Reproduce, please, only the lines from the first line below to the line containing "return (GRID[j, i]", inclusive.

DATA:
-- Start --
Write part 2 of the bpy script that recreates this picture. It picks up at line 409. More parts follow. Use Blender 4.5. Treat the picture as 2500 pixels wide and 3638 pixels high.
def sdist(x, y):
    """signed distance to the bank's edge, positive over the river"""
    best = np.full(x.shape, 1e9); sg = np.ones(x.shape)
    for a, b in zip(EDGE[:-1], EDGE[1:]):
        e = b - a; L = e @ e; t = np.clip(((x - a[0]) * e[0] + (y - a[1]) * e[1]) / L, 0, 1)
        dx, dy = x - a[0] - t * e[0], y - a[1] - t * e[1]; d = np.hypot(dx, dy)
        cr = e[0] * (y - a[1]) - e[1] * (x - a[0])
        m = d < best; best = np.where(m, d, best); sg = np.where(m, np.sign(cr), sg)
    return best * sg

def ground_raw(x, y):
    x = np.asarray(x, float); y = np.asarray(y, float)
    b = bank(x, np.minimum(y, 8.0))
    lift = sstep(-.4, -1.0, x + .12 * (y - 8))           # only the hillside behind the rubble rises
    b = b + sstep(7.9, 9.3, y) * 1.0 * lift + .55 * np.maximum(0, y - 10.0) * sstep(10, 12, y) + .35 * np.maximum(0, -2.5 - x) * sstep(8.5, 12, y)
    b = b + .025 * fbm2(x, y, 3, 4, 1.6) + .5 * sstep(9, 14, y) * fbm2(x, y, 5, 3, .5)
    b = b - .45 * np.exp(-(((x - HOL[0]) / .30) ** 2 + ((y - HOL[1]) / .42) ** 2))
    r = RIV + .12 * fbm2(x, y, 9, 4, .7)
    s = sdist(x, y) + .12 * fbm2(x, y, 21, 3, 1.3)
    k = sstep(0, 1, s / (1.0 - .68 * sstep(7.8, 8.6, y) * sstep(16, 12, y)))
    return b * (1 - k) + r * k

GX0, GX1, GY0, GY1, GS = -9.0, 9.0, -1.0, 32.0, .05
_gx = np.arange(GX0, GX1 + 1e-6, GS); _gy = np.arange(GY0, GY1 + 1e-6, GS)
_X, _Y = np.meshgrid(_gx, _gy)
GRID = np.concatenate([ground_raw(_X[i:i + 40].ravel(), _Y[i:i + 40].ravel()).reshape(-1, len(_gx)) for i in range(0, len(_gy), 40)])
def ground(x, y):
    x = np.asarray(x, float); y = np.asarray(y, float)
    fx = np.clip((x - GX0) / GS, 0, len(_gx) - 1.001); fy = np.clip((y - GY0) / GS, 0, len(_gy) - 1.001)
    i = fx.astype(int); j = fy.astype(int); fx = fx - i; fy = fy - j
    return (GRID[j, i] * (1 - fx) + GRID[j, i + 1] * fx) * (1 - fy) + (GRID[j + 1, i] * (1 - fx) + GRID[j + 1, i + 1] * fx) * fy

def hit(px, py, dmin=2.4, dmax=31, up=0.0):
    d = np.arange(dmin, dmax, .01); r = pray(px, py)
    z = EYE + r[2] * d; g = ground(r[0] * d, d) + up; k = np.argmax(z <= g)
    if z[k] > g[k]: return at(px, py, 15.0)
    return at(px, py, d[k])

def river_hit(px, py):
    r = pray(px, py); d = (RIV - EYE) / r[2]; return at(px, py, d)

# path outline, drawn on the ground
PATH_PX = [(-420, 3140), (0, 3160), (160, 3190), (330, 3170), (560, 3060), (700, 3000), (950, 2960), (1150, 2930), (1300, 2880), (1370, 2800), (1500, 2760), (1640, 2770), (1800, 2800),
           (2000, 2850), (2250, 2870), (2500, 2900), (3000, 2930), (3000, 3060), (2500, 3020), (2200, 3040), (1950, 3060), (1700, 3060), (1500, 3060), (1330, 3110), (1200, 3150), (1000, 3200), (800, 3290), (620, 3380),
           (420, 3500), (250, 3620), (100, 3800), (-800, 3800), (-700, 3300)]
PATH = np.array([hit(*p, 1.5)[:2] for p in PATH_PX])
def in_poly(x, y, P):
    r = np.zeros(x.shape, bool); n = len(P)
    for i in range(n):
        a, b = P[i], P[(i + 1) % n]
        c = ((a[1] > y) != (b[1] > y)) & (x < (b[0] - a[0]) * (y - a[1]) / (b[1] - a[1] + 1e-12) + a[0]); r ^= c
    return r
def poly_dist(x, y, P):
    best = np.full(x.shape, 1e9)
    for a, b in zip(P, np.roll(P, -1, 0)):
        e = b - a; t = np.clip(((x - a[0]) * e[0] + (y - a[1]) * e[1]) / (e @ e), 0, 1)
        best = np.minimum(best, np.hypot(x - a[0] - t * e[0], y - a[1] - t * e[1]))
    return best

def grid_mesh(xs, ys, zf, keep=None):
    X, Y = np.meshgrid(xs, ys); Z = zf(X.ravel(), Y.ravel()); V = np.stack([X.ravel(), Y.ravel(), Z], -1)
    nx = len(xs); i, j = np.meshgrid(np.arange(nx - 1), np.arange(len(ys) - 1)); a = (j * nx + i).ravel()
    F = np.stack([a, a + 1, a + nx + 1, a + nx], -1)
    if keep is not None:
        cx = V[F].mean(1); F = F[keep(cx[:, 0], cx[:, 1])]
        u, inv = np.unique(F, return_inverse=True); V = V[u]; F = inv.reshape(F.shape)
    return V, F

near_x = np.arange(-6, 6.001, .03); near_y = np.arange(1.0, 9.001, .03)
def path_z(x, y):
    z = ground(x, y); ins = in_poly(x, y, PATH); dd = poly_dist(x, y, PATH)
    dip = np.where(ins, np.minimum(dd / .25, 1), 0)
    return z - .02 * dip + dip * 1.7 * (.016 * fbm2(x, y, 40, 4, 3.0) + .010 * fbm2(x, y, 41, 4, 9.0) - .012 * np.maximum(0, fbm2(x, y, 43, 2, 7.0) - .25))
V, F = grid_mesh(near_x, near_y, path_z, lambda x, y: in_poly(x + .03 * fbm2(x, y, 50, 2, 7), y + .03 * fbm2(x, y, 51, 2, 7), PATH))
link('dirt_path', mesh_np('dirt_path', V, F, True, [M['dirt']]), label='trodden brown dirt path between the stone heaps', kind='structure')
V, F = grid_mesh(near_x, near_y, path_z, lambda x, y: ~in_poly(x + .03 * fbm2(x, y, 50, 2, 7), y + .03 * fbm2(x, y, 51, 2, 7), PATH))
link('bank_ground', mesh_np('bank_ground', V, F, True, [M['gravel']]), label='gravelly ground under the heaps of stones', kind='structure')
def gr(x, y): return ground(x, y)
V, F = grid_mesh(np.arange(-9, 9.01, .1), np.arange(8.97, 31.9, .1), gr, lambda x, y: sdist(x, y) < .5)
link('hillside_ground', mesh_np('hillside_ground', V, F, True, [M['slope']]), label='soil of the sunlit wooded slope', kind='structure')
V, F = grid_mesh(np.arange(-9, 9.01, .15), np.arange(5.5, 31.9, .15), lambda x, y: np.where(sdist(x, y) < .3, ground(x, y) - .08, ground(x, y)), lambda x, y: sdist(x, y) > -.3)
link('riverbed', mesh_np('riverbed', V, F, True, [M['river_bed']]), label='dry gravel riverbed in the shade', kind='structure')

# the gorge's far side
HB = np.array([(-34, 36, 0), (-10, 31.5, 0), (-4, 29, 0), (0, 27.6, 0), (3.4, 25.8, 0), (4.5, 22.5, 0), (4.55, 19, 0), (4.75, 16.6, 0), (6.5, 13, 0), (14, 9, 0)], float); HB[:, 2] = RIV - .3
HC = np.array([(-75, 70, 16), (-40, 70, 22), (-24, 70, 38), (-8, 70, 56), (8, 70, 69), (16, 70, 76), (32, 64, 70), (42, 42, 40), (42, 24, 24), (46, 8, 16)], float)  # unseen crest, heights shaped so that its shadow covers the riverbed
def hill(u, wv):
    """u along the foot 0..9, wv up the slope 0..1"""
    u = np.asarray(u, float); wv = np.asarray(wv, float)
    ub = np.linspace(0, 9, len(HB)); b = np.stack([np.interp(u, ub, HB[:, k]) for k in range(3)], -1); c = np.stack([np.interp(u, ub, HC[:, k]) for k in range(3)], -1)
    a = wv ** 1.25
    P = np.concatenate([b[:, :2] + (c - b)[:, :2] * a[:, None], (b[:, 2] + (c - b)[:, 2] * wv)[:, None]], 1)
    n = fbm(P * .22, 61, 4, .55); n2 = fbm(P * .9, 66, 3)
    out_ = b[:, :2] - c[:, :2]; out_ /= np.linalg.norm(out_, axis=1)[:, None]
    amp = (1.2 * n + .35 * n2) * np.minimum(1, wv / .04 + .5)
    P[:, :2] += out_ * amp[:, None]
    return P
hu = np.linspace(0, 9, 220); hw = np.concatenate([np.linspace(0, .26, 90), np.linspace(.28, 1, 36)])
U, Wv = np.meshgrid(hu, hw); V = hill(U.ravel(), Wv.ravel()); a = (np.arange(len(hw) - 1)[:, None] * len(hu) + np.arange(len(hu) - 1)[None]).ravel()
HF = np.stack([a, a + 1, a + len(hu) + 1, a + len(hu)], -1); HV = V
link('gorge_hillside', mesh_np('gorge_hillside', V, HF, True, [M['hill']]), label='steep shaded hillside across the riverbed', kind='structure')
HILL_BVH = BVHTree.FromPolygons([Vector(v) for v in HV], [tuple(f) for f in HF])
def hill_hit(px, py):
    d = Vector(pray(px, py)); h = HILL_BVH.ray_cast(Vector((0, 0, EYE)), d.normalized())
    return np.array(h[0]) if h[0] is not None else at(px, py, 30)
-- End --
RESPONSE TO THIS TASK:
Write part 2 of the bpy script that recreates this picture. It picks up at line 409. More parts follow. Use Blender 4.5. Treat the picture as 2500 pixels wide and 3638 pixels high.
def sdist(x, y):
    """signed distance to the bank's edge, positive over the river"""
    best = np.full(x.shape, 1e9); sg = np.ones(x.shape)
    for a, b in zip(EDGE[:-1], EDGE[1:]):
        e = b - a; L = e @ e; t = np.clip(((x - a[0]) * e[0] + (y - a[1]) * e[1]) / L, 0, 1)
        dx, dy = x - a[0] - t * e[0], y - a[1] - t * e[1]; d = np.hypot(dx, dy)
        cr = e[0] * (y - a[1]) - e[1] * (x - a[0])
        m = d < best; best = np.where(m, d, best); sg = np.where(m, np.sign(cr), sg)
    return best * sg

def ground_raw(x, y):
    x = np.asarray(x, float); y = np.asarray(y, float)
    b = bank(x, np.minimum(y, 8.0))
    lift = sstep(-.4, -1.0, x + .12 * (y - 8))           # only the hillside behind the rubble rises
    b = b + sstep(7.9, 9.3, y) * 1.0 * lift + .55 * np.maximum(0, y - 10.0) * sstep(10, 12, y) + .35 * np.maximum(0, -2.5 - x) * sstep(8.5, 12, y)
    b = b + .025 * fbm2(x, y, 3, 4, 1.6) + .5 * sstep(9, 14, y) * fbm2(x, y, 5, 3, .5)
    b = b - .45 * np.exp(-(((x - HOL[0]) / .30) ** 2 + ((y - HOL[1]) / .42) ** 2))
    r = RIV + .12 * fbm2(x, y, 9, 4, .7)
    s = sdist(x, y) + .12 * fbm2(x, y, 21, 3, 1.3)
    k = sstep(0, 1, s / (1.0 - .68 * sstep(7.8, 8.6, y) * sstep(16, 12, y)))
    return b * (1 - k) + r * k

GX0, GX1, GY0, GY1, GS = -9.0, 9.0, -1.0, 32.0, .05
_gx = np.arange(GX0, GX1 + 1e-6, GS); _gy = np.arange(GY0, GY1 + 1e-6, GS)
_X, _Y = np.meshgrid(_gx, _gy)
GRID = np.concatenate([ground_raw(_X[i:i + 40].ravel(), _Y[i:i + 40].ravel()).reshape(-1, len(_gx)) for i in range(0, len(_gy), 40)])
def ground(x, y):
    x = np.asarray(x, float); y = np.asarray(y, float)
    fx = np.clip((x - GX0) / GS, 0, len(_gx) - 1.001); fy = np.clip((y - GY0) / GS, 0, len(_gy) - 1.001)
    i = fx.astype(int); j = fy.astype(int); fx = fx - i; fy = fy - j
    return (GRID[j, i] * (1 - fx) + GRID[j, i + 1] * fx) * (1 - fy) + (GRID[j + 1, i] * (1 - fx) + GRID[j + 1, i + 1] * fx) * fy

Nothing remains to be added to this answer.